Elie, que vous inspirait le Tour de France quand vous étiez enfant ?
Quand j’étais gamin, ça me fascinait d’aller au départ des étapes du Tour de France. Je pouvais approcher tous les coureurs avec des yeux grands écarquillés. J’aimais bien aussi tenter de les voir aux arrivées. Je me souviens notamment être allé au départ d’une étape du Tour 2004 à Lamballe. Je venais d’avoir 9 ans. Et je me rappelle avoir demandé un autographe à Sylvain Chavanel. Cette année je dispute le Tour à ses côtés dans le peloton, c’est un monsieur, et c’est un sacré clin d’œil. Je réalise pleinement que je suis passé de l’autre côté de la barrière et c’est plutôt sympa.

Cet autographe qui vous a marqué enfant vous invite-t-il à prêter davantage attention aux sollicitations des fans ?
Bien sûr.
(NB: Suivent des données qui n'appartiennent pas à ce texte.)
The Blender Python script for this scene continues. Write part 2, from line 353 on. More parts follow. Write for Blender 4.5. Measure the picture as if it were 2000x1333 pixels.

Je me dis aujourd’hui qu’il est important de consacrer un peu de temps à ceux qui nous encouragent pour distribuer un peu du rêve qui est le mien. J’ai été un jour à la place des enfants qui sont derrière les barrières et je garde ça en tête.

Vous étiez le premier à ouvrir la route du Tour de France dans le contre-la-montre de Düsseldorf, avez-vous tout de suite réalisé que vous étiez sur le Tour ?
Au moment de me présenter sur la rampe de lancement, ça m’a fait un drôle d’effet. Là je me suis dit : « Je suis dedans ! » C’était vraiment quelque chose, surtout le jour de mon anniversaire, que la foule s’est mise à me chanter. Ça a fait descendre un peu la pression avant le départ mais une fois en course j’ai réalisé que le Tour de France avait commencé et que j’y étais ! J’ai eu des frissons dans les jambes pendant 14 kilomètres, j’ai aussitôt saisi que je disputais une course à part.

Avez-vous soufflé vos 22 ans après le chrono de Düsseldorf ?
Oui… enfin disons que le cuistot avait fait un gâteau en mon honneur mais que nous étions déjà partis nous coucher à cet instant. Du coup nous n’avons pas vu la couleur du gâteau.

Diriez-vous qu’on devient vraiment coureur cycliste le jour où l’on fait le Tour de France ?
Oui et non. Au regard du grand public, c’est sûr, car à ses yeux le Tour est la vitrine du cyclisme. Mais à titre personnel, je ne me sens pas davantage coureur parce que je fais le Tour de France. C’est la plus grande course du monde mais il y a de très grands champions, des coureurs de classiques, qui ne viennent jamais sur le Tour, et ça n’enlève rien à leur classe.

Quel bilan tirez-vous de cette première expérience après les deux premières semaines de course ?
C’est un bilan positif, ce n’est que du bonus que d’être sur le Tour à mon âge. J’ai pu voir ce que c’était et me rendre compte qu’on ne peut pas toujours être au top, et que c’est normal d’avoir une ou deux journées sans. Il ne faut pas que ça tombe les jours où c’est la grosse bagarre, et mentalement il faut être costaud.

Est-ce que cela ressemble à ce que vous imaginiez avant le départ ?
Oui, à peu près. Mais en le faisant on se rend vraiment compte que c’est énorme. Le vivre, c’est vraiment plus impressionnant que de le voir sur le bord de la route. Sur une étape de plaine ça va rouler aussi vite que sur une classique de début de saison, et c’est comme ça tous les jours, tout le monde roule à bloc dans le final. Il y a un niveau vraiment élevé tous les jours et une journée sans ne pardonne pas. En dehors de la course, tout ce qui va autour est surprenant, c’est un ensemble qui fait que c’est beaucoup médiatisé.

Vous courez avec de grands champions, qui ont dû vous faire rêver pendant votre jeunesse, quel sentiment cela procure ?
Ce n’est pas la première fois que je cours avec eux, mais dans la plus grande course du monde, avec les plus grands coureurs c’est quelque chose d’énorme. C’est le meilleur niveau au monde, et en y réfléchissant on se dit qu’il n’y a rien au-dessus.